Purge Domain

Removes unused attribute values and useless attributes, sorts the remaining values.

Inputs

  • Data: input dataset

Outputs

  • Data: filtered dataset

Definitions of nominal attributes sometimes contain values which don’t appear in the data. Even if this does not happen in the original data, filtering the data, selecting exemplary subsets and alike can remove all examples for which the attribute has some particular value. Such values clutter data presentation, especially various visualizations, and should be removed.

After purging an attribute, it may become single-valued or, in extreme case, have no values at all (if the value of this attribute was undefined for all examples). In such cases, the attribute can be removed.

A different issue is the order of attribute values: if the data is read from a file in a format in which values are not declared in advance, they are sorted “in order of appearance”. Sometimes we would prefer to have them sorted alphabetically.

  1. Purge attributes.
  2. Purge classes.
  3. Purge meta attributes.
  4. Information on the filtering process.
  5. Produce a report.
  6. If Apply automatically is ticked, the widget will output data at each change of widget settings.

Such purification is done by the widget Purge Domain. Ordinary attributes and class attributes are treated separately. For each, we can decide if we want the values sorted or not. Next, we may allow the widget to remove attributes with less than two values or remove the class attribute if there are less than two classes. Finally, we can instruct the widget to check which values of attributes actually appear in the data and remove the unused values. The widget cannot remove values if it is not allowed to remove the attributes, since having attributes without values makes no sense.

The new, reduced attributes get the prefix “R”, which distinguishes them from the original ones. The values of new attributes can be computed from the old ones, but not the other way around. This means that if you construct a classifier from the new attributes, you can use it to classify the examples described by the original attributes. But not the opposite: constructing a classifier from the old attributes and using it on examples described by the reduced ones won’t work. Fortunately, the latter is seldom the case. In a typical setup, one would explore the data, visualize it, filter it, purify it… and then test the final model on the original data.

Example

The Purge Domain widget would typically appear after data filtering, for instance when selecting a subset of visualized examples.
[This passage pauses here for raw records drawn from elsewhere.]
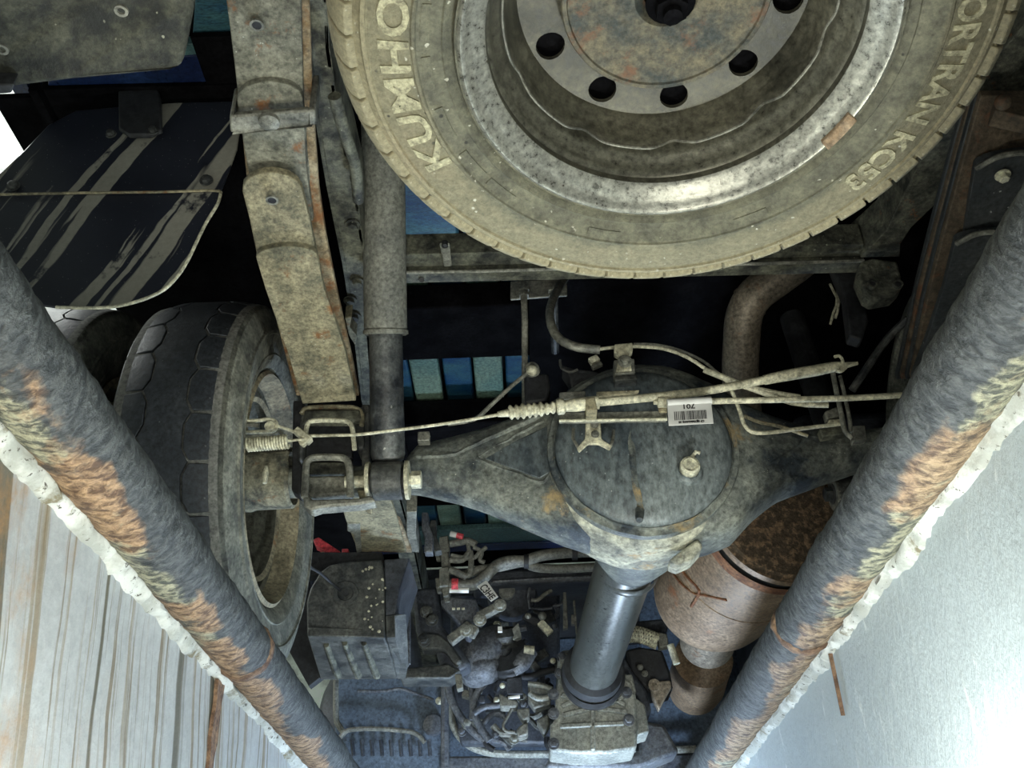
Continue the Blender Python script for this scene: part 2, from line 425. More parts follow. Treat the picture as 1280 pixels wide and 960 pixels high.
M_PIPE_R = mat_pipe('rail_paint_chalky', 1, .8)
M_PLAST = mat_plaster('white_plaster')
M_WALL_L = mat_wall_left(); M_WALL_R = mat_wall_right()
M_GUARD = mat_guard(); M_SPARE = mat_spare()
M_LETTER = dirty('letter_dust', (.28, .265, .17), (.40, .38, .25), .6, 20, .85, 0, bump=.3, grain=160)
M_TREADD = dirty('worn_tread_rubber', (.022, .027, .034), (.055, .062, .070), .45, 9, .52, 0, 0, speck=.5, sc_speck=80, spc=(.16, .17, .17), bump=.4)
M_GROOVE = dirty('groove_dust', (.12, .125, .115), (.20, .20, .18), .5, 20, .9, 0, bump=.3)
M_SIDEW = dirty('sidewall_dust', (.075, .08, .07), (.22, .225, .185), .5, 22, .75, 0, bump=.7, st=(1, 1, 1))
M_SHOP = dirty('shop_white_panel', (.74, .80, .76), (.80, .85, .80), .5, 1, .6, 0, bump=0, grain=3)
M_CONC = dirty('concrete', (.28, .28, .26), (.40, .40, .37), .5, 3, .8, 0, bump=.3)
M_HAZEBLUE = dirty('underfloor_haze_tint', (.07, .095, .13), (.11, .145, .19), .5, 2.5, .7, 0, bump=.2)  # bluish lens haze painted in as the panel colour

# ================= the setting =================
GX = 0.445
ZP = 0.0; RP = 0.045
# shop floor on both sides of the pit, pit floor
for sx in (-1, 1):
    a = sx * (GX + .075); b = sx * 6.5
    struct(MB().box(((a + b) / 2, 3.5, -.085), (abs(b - a), 14, .08)).build('floor', M_CONC))
struct(MB().box((0, 3.5, -1.62), (1.2, 14, .06)).build('floor', M_CONC))
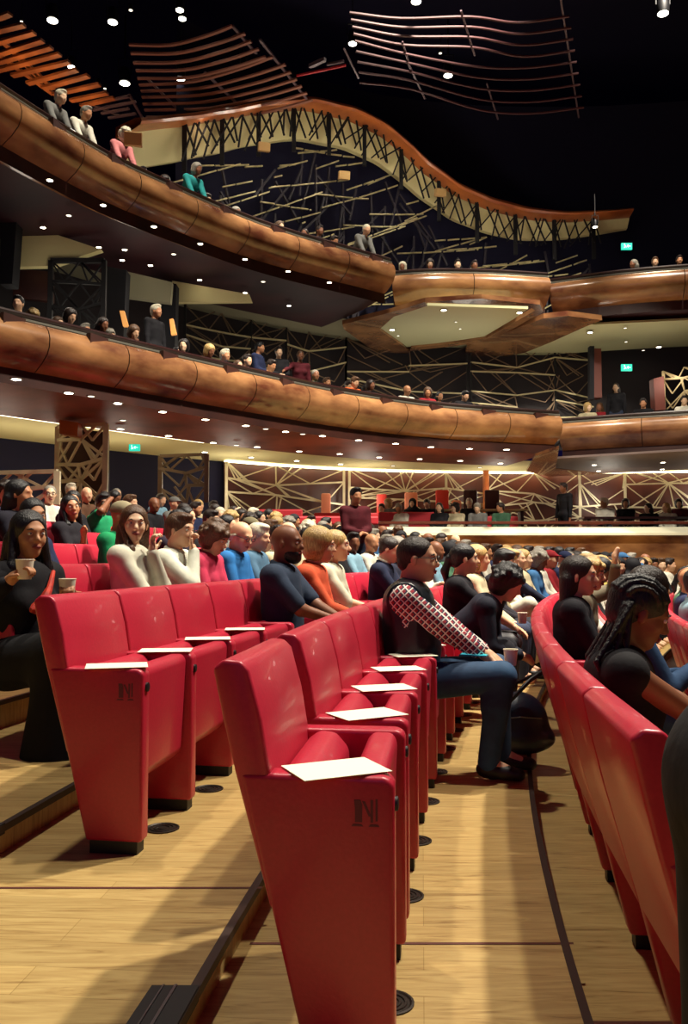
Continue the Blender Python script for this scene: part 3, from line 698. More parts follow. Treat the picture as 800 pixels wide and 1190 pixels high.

In the above schema, we play with the adult.tab dataset: we visualize it and select a portion of the data, which contains only four out of the five original classes. To get rid of the empty class, we put the data through Purge Domain before going on to the Box Plot widget. The latter shows only the four classes which are in the Purge Data output. To see the effect of data purification, uncheck Remove unused class variable values and observe the effect this has on Box Plot.